Naruszyli prawo Wiedemanna-Franza

| Astronomia/fizyka

Naukowcy z University of Bristol empirycznie dowiedli, że liczące sobie ponad 150 lat prawo Wiedmanna-Franza nie zawsze jest zachowane. Prawo to mówi, że w stosunek przewodnictwa cieplnego i elektrycznego w każdym metalu jest stały przy stałej temperaturze.

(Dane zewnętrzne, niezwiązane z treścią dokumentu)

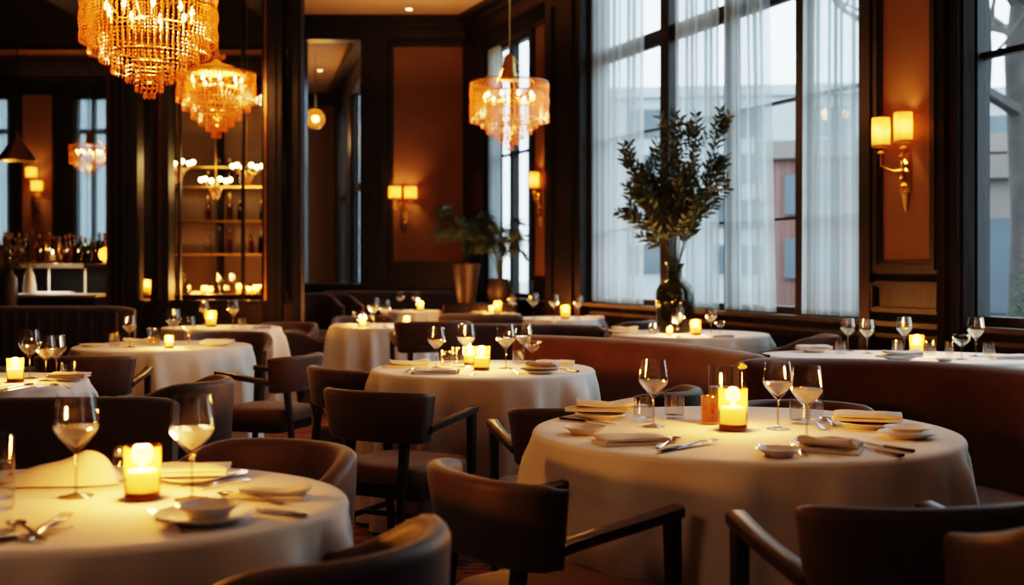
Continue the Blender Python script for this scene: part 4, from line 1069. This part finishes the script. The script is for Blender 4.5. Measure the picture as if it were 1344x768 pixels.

Przed piętnastu laty dwójka amerykańskich fizyków wysunęła teorię, że prawo Wiedmanna-Franza nie ma zastosowania w metalu tworzącym strukturę dwuwymiarową. Wówczas bowiem elektron rozpadnie się na dwa stany kwazicząsteczkowe - spinon (posiadający spin, ale nie posiadający ładunku) oraz holon (niosący ładunek, ale nie spin). Amerykanie twierdzili, że gdy holon napotka zanieczyszczenie w metalu, odbije się, a spinon będzie w stanie wędrować dalej. W takim przypadku zatem ciepło będzie się dalej rozprzestrzeniało, a ładunek już nie. Różnica w przewodnictwie cieplnym i elektrycznym będzie rosła wraz ze spadkiem temperatury.

Teraz obliczenia Amerykanów potwierdziła grupa pracująca pod kierunkiem profesora Nigela Husseya. Uczeni dowiedli, że dwuwymiarowy materiał może przewodzić ciepło 100 000 razy lepiej, niż inne metale, w których prawo Wiedemanna-Franza zachowuje ważność. To nie tylko szansa na wykorzystanie tego zjawiska w nowoczesnych technologiach, ale również dowód na bardzo silną separacje spinu i ładunku w dwuwymiarowym świecie.